__RECORDS FOR THIS EXERCISE__.

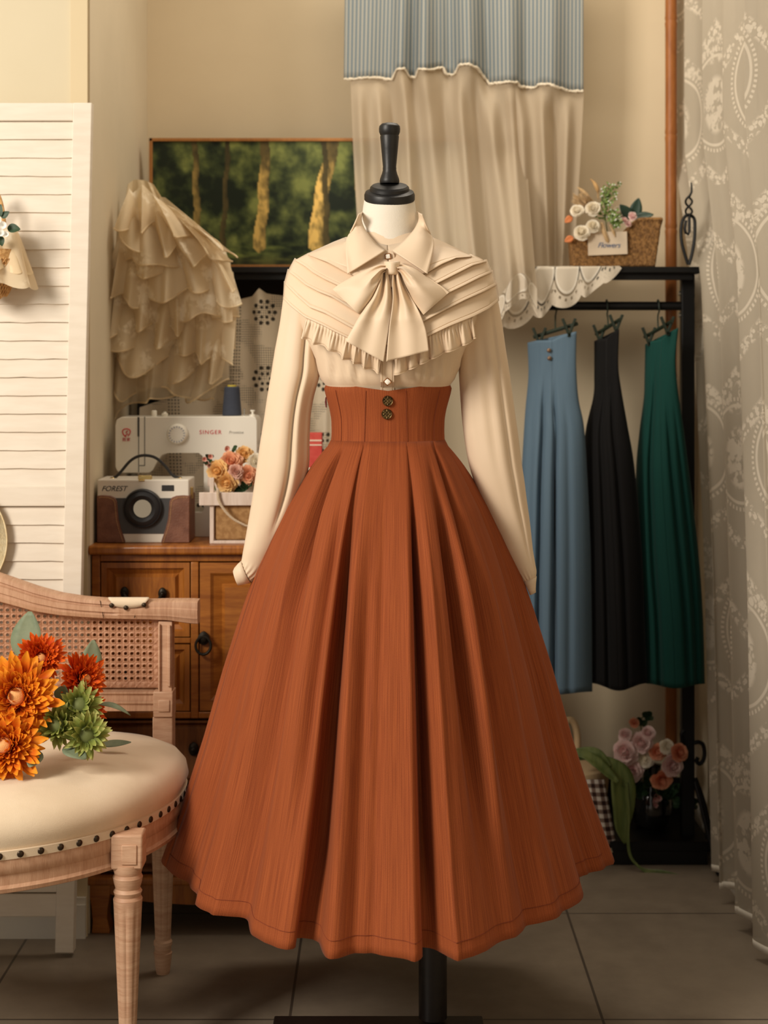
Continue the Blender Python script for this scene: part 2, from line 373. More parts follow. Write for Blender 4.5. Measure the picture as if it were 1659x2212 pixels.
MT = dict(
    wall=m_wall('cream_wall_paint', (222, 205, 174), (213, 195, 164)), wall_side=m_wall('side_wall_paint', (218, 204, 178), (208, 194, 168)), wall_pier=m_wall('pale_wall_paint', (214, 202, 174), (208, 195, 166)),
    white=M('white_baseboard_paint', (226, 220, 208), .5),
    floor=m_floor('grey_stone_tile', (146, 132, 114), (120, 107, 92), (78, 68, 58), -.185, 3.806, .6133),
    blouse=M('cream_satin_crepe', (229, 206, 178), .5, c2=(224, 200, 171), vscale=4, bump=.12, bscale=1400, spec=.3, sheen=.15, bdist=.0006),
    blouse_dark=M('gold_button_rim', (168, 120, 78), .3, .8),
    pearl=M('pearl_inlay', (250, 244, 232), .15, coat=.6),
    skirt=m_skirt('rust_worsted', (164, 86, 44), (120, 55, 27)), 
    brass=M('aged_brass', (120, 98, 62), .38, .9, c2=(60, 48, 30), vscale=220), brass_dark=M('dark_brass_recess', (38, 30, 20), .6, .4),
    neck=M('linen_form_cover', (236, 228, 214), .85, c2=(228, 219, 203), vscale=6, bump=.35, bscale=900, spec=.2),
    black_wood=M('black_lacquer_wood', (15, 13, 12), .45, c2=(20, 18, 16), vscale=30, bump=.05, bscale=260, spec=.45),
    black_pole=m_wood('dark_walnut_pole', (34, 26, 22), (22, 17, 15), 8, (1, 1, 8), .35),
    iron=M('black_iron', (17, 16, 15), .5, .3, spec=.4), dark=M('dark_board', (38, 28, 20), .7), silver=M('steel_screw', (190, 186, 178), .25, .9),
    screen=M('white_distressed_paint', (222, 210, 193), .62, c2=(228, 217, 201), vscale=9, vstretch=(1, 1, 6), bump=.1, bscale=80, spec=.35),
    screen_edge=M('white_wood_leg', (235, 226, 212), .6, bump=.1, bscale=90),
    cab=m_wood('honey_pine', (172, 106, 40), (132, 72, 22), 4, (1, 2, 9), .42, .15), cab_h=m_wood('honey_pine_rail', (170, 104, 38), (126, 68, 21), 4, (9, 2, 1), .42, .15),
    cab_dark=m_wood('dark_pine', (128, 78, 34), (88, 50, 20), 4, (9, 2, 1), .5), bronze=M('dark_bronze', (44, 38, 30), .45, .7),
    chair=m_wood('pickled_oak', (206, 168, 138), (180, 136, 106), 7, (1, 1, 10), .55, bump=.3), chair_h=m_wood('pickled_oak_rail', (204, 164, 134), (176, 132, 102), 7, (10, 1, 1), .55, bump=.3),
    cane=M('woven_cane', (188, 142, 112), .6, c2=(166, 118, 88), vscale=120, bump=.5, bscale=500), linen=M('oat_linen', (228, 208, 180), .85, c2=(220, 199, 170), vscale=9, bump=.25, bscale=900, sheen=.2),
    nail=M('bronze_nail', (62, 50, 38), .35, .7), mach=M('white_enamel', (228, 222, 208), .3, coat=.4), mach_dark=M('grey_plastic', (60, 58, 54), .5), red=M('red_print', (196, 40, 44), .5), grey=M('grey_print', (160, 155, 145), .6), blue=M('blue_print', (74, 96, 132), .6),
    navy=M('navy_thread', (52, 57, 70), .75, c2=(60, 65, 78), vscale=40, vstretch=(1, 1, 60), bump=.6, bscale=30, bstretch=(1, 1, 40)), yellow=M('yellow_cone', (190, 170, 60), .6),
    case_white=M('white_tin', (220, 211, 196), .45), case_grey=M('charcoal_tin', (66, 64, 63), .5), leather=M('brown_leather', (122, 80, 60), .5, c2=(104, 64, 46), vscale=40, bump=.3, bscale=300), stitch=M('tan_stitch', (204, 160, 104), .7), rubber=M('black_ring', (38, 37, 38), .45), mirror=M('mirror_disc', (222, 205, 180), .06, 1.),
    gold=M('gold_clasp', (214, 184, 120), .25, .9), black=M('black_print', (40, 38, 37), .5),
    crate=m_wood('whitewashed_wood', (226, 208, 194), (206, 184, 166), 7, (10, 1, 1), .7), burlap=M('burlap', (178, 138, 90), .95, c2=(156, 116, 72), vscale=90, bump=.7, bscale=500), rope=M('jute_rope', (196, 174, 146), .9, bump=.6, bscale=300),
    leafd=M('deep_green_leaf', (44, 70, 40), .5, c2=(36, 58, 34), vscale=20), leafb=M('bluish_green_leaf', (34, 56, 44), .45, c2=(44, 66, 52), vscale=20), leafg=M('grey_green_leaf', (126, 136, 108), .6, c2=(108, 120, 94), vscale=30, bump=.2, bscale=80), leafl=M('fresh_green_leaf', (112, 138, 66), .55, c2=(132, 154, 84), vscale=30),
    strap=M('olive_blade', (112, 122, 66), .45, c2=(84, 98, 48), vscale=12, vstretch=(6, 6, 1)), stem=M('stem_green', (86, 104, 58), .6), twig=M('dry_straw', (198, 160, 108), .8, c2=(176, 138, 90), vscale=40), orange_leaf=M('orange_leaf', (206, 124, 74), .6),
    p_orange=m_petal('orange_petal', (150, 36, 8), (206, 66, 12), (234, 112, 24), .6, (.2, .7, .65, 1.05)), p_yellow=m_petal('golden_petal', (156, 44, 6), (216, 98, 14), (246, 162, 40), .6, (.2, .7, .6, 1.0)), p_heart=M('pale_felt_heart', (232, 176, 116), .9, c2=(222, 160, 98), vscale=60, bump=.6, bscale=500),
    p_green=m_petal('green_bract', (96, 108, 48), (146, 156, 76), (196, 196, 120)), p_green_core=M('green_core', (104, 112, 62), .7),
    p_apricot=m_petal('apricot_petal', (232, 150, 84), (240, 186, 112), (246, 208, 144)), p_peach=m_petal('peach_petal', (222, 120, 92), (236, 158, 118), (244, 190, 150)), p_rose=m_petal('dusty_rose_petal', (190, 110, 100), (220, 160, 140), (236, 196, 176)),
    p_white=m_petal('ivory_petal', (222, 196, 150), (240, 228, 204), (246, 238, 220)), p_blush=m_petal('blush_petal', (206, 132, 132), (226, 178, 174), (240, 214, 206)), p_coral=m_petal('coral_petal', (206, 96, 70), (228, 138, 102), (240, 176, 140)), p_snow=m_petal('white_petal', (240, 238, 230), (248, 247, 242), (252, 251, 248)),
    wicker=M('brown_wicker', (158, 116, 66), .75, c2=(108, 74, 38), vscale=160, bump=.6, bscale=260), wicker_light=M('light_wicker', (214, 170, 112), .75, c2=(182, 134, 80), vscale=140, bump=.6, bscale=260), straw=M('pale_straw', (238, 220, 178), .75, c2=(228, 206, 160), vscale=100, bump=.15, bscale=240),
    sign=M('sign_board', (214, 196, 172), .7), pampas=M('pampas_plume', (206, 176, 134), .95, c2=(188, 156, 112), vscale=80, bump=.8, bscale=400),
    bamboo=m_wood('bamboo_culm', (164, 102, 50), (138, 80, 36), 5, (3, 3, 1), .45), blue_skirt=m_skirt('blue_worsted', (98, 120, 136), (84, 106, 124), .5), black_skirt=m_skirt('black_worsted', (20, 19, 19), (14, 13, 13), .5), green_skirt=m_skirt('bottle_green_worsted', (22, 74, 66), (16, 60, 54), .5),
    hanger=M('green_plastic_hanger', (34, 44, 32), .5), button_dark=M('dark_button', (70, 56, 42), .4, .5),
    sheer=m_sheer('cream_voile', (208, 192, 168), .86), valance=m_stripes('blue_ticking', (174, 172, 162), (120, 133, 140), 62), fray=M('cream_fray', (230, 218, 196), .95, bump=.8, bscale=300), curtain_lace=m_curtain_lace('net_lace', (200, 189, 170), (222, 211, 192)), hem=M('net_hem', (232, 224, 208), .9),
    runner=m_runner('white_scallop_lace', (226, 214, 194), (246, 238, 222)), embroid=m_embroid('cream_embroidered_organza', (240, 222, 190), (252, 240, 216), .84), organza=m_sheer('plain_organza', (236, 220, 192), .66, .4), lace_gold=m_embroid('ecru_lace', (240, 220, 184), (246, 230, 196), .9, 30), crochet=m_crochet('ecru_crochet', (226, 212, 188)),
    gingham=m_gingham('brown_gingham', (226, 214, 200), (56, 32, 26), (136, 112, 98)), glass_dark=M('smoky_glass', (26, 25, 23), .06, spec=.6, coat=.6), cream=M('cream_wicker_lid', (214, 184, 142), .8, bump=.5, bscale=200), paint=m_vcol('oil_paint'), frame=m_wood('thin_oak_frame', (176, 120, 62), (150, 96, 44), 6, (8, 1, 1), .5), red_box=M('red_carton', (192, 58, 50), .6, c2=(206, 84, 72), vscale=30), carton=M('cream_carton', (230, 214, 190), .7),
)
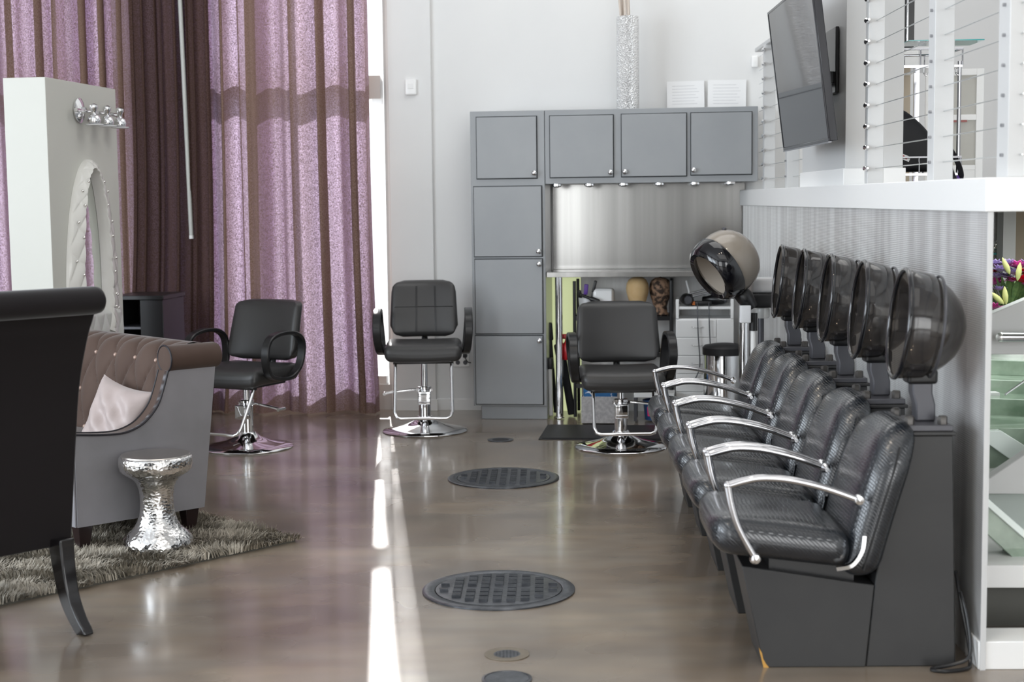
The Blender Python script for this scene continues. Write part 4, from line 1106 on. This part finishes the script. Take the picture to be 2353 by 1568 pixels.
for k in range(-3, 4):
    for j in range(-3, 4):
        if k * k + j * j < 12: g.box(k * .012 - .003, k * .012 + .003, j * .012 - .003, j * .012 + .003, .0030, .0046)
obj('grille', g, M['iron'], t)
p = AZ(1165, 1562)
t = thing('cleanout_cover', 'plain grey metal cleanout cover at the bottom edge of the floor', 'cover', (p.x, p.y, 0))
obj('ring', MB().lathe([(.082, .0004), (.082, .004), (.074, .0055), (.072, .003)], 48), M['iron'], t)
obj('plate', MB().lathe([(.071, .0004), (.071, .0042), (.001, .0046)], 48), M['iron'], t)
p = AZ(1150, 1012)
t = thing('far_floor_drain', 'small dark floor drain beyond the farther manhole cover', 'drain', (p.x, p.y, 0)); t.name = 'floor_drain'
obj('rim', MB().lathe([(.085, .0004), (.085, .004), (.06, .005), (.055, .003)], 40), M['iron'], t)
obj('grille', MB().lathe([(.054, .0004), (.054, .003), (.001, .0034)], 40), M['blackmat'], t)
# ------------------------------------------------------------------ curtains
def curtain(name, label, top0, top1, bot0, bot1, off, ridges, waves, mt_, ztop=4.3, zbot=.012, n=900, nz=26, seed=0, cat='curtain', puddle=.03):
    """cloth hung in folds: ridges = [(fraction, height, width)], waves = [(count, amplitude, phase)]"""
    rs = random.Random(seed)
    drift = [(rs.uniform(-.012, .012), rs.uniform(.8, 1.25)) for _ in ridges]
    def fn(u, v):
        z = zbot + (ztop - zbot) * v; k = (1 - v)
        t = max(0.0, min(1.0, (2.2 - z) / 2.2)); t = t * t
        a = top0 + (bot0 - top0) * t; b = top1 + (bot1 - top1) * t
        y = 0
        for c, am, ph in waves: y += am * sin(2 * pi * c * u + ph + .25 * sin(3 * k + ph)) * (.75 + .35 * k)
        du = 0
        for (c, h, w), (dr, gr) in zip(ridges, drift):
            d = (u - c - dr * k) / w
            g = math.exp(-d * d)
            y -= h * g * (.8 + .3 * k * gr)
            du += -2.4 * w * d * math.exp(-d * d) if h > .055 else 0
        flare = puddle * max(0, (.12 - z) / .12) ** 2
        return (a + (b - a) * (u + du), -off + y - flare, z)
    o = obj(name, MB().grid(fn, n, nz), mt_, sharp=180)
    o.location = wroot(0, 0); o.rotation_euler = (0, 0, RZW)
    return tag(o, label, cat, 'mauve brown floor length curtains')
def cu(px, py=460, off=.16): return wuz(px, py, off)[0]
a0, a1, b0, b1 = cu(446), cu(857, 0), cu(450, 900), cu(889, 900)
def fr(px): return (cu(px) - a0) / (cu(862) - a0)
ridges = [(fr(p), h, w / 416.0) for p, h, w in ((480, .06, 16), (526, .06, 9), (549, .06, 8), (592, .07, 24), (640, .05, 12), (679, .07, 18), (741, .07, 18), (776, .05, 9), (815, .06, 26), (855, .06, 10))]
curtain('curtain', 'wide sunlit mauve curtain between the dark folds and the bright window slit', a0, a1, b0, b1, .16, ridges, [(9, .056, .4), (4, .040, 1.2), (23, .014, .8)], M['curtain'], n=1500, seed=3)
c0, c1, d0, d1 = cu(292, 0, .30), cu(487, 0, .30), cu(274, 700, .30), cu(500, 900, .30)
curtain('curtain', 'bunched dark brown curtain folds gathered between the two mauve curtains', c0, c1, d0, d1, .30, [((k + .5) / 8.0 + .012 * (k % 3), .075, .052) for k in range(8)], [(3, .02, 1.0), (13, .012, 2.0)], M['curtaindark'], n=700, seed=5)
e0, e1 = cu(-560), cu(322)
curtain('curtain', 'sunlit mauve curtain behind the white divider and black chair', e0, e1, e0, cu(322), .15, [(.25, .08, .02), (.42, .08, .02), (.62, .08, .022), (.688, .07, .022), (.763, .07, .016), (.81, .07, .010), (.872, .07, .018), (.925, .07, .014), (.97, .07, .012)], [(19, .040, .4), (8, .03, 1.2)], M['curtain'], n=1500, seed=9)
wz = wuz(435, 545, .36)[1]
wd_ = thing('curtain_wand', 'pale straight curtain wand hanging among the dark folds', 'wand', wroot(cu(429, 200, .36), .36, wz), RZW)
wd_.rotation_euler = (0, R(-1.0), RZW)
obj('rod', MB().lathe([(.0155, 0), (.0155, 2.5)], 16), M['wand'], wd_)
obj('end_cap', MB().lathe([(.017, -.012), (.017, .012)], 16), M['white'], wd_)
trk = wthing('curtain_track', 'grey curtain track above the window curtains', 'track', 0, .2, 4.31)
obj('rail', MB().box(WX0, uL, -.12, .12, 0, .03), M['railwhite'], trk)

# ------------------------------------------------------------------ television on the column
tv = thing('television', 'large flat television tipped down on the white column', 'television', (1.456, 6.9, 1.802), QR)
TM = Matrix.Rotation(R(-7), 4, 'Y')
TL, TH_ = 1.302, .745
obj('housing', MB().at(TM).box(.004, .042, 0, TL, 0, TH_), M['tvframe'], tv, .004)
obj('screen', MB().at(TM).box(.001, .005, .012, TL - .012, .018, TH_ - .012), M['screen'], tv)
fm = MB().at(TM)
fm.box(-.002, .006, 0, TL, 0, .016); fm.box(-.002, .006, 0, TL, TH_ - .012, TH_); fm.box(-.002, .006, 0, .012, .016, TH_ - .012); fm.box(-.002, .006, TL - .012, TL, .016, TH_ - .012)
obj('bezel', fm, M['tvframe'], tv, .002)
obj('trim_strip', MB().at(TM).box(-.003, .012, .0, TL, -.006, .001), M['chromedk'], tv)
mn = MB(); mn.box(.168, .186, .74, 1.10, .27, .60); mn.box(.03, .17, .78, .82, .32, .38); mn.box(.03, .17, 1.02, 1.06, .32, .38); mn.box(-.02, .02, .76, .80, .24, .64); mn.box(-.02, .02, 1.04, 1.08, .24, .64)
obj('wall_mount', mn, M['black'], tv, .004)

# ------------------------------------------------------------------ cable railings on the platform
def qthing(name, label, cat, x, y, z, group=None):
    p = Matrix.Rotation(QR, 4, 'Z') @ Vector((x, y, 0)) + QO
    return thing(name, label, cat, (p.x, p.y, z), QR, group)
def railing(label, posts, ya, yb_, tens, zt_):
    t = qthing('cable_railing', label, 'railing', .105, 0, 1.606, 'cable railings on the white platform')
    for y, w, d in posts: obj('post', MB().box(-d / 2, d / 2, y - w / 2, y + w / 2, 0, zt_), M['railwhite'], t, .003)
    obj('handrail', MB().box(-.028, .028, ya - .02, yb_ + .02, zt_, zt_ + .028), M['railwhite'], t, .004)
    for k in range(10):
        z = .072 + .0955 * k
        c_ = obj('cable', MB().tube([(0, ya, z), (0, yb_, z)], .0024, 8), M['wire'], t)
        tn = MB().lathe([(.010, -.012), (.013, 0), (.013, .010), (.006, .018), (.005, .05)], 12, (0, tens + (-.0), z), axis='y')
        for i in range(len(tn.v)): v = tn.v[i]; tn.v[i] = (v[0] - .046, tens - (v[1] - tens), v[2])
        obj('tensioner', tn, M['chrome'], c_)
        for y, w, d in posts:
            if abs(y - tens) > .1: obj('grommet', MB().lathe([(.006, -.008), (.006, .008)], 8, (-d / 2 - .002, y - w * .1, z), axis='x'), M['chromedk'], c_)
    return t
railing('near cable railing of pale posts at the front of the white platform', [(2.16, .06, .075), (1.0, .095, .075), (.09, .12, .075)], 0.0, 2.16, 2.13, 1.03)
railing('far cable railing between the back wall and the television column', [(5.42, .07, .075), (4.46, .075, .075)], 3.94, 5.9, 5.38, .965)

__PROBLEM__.
Extract the run of lines that opens with the line containing "curtain('curtain', 'bunched dark" and closes with the line containing "0, .03), M['railwhite'], trk)"; reproduce it exactly and add nothing.

__EXERCISE RESPONSE__.
curtain('curtain', 'bunched dark brown curtain folds gathered between the two mauve curtains', c0, c1, d0, d1, .30, [((k + .5) / 8.0 + .012 * (k % 3), .075, .052) for k in range(8)], [(3, .02, 1.0), (13, .012, 2.0)], M['curtaindark'], n=700, seed=5)
e0, e1 = cu(-560), cu(322)
curtain('curtain', 'sunlit mauve curtain behind the white divider and black chair', e0, e1, e0, cu(322), .15, [(.25, .08, .02), (.42, .08, .02), (.62, .08, .022), (.688, .07, .022), (.763, .07, .016), (.81, .07, .010), (.872, .07, .018), (.925, .07, .014), (.97, .07, .012)], [(19, .040, .4), (8, .03, 1.2)], M['curtain'], n=1500, seed=9)
wz = wuz(435, 545, .36)[1]
wd_ = thing('curtain_wand', 'pale straight curtain wand hanging among the dark folds', 'wand', wroot(cu(429, 200, .36), .36, wz), RZW)
wd_.rotation_euler = (0, R(-1.0), RZW)
obj('rod', MB().lathe([(.0155, 0), (.0155, 2.5)], 16), M['wand'], wd_)
obj('end_cap', MB().lathe([(.017, -.012), (.017, .012)], 16), M['white'], wd_)
trk = wthing('curtain_track', 'grey curtain track above the window curtains', 'track', 0, .2, 4.31)
obj('rail', MB().box(WX0, uL, -.12, .12, 0, .03), M['railwhite'], trk)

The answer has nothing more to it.